Revised Audit Committee Report

The SEC has made a conforming amendment to Item 407 of Regulation S K as a result of a new rule adopted by the Public Company Accounting Oversight Board regarding communications with audit committees regarding independence. As a result, the audit committee report typically included in the proxy statement must be revised.

The following reference in Item 407 was amended:

“Independence Standards Board Standard No. 1 (Independence Standards Board Standard No. 1, Independence Discussions with Audit Committees), as adopted by the Public Company Accounting Oversight Board in Rule 3600T.”

As a result, the audit committee report is now required to read:

“…applicable requirements of the Public Company Accounting Oversight Board regarding the independent accountant’s communications with the audit committee concerning independence.”

The SEC stated that the rule change was a “non-substantive, technical amendment.”

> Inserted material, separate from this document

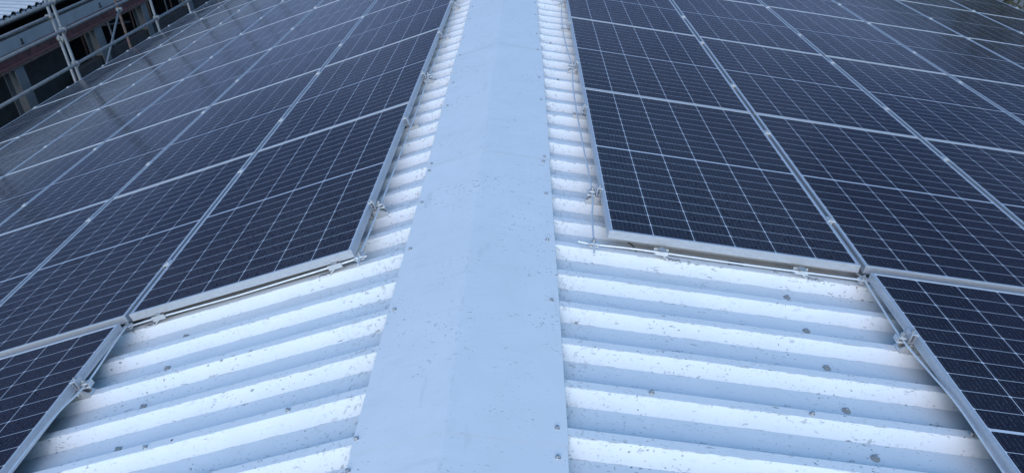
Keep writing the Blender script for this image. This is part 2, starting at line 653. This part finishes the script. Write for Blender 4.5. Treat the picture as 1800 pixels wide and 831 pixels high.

Section 16 Implications Related to Issuer Discretion Regarding Net Exercise or Tax Withholding Payments

Employee equity plans often provide that with the issuer’s consent, upon exercise of an option or vesting of restricted stock, the insider may elect to have the issuer withhold a portion of shares to pay the exercise price or tax withholding obligation. Rule 16b 3(e) generally provides an exemption for Section 16 purposes for dispositions of stock pursuant to net exercise or tax withholding provisions if approved in advance by the board of directors or a committee of non-employee directors. However, the SEC staff took the position in Compliance and Disclosure Interpretation 123.16 that a net exercise or tax withholding transaction that is subject to issuer discretion would require specific approval of each individual transaction that is not automatic in order for Rule 16b 3 to apply. Some commentators have doubted the validity of this interpretation. However, issuers who wish a high degree of certainty for the availability of the exemption for net exercises and tax withholding should consider advance approval for each transaction or amending the plans to eliminate issuer discretion.